(Dataset excerpt)
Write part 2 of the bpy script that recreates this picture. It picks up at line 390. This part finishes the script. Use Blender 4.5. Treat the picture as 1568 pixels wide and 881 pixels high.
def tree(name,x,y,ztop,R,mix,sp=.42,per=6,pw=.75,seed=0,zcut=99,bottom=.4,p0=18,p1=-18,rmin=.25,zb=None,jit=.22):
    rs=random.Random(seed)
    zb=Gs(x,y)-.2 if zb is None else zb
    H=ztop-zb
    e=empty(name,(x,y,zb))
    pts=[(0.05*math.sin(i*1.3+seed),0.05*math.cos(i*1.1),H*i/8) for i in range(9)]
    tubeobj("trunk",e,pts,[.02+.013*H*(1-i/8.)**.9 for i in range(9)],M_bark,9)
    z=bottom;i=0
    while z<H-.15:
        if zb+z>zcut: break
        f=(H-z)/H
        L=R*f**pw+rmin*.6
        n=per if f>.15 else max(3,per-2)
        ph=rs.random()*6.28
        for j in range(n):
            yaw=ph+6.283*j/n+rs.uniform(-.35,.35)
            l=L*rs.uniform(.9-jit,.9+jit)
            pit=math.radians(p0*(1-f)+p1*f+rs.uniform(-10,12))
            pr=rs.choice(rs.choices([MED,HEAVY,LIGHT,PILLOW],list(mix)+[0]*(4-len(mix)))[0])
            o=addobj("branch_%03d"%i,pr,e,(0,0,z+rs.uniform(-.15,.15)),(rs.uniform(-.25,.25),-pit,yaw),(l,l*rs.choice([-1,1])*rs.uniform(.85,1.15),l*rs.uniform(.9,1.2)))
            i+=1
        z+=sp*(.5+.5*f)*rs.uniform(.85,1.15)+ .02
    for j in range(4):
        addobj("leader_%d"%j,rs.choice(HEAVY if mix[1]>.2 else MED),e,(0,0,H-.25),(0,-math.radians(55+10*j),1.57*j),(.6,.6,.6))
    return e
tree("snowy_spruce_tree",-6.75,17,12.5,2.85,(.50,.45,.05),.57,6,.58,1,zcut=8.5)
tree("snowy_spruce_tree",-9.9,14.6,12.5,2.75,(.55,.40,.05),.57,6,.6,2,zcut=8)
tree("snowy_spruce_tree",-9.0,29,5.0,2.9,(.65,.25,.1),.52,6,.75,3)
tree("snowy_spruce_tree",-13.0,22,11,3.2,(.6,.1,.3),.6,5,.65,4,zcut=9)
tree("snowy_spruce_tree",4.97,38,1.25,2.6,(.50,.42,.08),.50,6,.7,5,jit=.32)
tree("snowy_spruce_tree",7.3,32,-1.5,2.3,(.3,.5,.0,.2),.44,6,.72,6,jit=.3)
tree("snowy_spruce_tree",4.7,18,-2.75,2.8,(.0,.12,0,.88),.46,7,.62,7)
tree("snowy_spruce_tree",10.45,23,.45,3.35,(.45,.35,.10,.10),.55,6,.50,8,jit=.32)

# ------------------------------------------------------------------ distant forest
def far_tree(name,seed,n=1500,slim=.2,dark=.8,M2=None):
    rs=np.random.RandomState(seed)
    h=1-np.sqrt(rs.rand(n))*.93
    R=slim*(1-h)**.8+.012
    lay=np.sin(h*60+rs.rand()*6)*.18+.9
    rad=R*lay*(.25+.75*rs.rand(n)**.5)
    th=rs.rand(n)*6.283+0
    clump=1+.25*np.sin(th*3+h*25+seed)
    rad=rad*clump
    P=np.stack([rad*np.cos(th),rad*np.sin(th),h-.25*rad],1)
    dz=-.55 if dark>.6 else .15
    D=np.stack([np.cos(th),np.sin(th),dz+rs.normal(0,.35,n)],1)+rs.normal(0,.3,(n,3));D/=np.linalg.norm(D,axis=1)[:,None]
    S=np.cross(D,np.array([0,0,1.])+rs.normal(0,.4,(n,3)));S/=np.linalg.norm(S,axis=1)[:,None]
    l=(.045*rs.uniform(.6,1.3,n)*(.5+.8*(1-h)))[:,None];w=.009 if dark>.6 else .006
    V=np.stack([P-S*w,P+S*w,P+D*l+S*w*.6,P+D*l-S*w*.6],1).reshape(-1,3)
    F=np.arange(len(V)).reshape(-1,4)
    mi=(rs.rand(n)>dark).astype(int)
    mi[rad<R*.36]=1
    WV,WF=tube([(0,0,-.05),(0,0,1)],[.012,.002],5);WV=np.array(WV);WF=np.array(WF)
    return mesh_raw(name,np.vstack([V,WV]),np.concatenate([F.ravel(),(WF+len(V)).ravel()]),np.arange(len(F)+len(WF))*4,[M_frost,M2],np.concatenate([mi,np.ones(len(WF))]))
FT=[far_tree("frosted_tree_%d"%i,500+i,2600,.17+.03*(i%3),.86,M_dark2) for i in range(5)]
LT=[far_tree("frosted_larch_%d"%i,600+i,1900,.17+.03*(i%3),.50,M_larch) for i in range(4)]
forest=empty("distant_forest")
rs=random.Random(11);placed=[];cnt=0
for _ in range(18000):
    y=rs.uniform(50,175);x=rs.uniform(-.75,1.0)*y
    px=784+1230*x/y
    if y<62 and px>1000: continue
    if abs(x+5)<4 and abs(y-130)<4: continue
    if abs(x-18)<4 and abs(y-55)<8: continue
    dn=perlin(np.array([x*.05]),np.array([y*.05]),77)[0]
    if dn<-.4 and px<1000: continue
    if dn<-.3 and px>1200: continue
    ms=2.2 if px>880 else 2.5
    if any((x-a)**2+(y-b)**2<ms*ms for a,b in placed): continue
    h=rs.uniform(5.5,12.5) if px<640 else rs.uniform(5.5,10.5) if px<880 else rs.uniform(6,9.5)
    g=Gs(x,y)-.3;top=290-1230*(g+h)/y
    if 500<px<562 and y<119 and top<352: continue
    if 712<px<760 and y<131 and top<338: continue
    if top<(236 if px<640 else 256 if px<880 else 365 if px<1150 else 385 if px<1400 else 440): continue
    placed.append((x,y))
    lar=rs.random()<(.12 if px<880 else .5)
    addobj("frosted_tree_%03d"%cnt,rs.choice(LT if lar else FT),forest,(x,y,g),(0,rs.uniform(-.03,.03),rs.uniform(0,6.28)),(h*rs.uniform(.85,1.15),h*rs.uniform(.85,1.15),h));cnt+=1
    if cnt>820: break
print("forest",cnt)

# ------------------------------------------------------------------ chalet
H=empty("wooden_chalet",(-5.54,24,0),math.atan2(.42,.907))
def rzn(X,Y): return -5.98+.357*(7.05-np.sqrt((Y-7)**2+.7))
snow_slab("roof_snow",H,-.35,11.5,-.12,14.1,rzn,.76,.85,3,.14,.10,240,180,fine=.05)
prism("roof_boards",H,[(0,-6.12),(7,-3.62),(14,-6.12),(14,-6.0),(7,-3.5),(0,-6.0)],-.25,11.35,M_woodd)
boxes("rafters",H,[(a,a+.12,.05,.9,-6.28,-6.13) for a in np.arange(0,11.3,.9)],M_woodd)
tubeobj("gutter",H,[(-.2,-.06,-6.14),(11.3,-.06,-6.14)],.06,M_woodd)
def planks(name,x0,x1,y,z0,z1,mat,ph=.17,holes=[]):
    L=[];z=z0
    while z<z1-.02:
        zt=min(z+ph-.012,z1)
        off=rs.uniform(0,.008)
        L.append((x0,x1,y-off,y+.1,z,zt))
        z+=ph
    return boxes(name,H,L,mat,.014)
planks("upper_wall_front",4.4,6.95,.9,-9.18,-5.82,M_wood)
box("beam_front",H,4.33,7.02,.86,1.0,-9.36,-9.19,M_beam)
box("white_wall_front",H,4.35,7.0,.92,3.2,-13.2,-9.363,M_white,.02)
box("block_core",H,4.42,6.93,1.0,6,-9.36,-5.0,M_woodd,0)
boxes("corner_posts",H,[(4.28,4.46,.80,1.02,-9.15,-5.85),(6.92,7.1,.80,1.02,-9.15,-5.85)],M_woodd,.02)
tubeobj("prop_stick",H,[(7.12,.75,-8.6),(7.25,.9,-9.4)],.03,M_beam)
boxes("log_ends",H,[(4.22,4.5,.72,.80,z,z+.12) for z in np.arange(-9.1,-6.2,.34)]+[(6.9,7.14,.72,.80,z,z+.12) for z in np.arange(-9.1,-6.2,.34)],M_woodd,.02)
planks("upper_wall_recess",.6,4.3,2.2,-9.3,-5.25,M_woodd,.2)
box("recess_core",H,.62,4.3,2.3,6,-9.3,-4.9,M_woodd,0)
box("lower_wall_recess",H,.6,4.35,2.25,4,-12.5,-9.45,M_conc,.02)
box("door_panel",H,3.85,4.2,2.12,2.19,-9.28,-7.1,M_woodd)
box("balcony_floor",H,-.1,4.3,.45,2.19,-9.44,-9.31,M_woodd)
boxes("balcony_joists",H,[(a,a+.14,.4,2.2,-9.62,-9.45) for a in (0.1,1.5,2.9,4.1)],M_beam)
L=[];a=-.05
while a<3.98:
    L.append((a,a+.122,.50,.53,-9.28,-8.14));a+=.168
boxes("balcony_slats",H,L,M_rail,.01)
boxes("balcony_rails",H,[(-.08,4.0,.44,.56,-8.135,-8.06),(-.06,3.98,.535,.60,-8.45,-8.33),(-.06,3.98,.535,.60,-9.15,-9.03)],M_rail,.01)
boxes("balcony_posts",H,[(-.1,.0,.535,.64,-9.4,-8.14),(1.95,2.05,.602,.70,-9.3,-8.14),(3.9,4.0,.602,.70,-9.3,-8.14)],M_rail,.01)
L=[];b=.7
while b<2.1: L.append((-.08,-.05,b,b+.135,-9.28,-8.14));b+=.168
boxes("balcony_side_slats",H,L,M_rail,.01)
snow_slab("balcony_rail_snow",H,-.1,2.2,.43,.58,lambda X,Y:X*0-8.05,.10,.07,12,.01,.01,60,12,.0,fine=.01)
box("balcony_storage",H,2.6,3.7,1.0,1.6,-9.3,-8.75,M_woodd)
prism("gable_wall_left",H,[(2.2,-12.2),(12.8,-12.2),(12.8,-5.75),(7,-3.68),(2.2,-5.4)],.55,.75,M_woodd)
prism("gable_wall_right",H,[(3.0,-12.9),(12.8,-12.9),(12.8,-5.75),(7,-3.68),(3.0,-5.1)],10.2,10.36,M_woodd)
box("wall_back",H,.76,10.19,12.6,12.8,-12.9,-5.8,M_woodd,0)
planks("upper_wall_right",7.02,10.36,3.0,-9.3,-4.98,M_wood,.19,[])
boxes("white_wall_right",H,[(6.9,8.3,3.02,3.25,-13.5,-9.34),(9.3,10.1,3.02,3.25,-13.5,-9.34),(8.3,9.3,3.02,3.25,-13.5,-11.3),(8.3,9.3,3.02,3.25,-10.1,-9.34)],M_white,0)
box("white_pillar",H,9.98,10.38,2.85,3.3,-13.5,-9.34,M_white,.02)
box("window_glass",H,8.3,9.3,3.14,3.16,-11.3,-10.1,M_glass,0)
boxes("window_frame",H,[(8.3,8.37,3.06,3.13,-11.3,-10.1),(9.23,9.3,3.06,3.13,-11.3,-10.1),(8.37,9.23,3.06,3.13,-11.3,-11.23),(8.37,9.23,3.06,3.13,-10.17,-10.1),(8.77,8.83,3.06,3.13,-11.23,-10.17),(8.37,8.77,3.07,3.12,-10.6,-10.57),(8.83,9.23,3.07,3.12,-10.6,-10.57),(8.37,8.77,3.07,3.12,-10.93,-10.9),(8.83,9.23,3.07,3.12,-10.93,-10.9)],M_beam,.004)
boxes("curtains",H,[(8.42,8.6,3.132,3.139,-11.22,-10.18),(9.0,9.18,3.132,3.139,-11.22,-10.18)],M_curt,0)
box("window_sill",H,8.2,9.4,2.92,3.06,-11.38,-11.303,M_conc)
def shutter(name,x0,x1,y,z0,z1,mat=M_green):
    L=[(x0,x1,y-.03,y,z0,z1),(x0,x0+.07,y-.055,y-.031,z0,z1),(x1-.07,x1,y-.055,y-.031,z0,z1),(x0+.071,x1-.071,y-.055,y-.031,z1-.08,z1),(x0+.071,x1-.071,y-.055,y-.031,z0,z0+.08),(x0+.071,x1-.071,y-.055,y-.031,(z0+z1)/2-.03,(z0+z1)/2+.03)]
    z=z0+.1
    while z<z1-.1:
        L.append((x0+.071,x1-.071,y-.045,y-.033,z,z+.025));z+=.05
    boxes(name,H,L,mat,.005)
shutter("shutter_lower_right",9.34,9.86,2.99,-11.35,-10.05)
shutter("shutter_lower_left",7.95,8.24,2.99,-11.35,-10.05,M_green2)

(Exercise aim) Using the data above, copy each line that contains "planks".

(Problem solution)
def planks(name,x0,x1,y,z0,z1,mat,ph=.17,holes=[]):
planks("upper_wall_front",4.4,6.95,.9,-9.18,-5.82,M_wood)
planks("upper_wall_recess",.6,4.3,2.2,-9.3,-5.25,M_woodd,.2)
planks("upper_wall_right",7.02,10.36,3.0,-9.3,-4.98,M_wood,.19,[])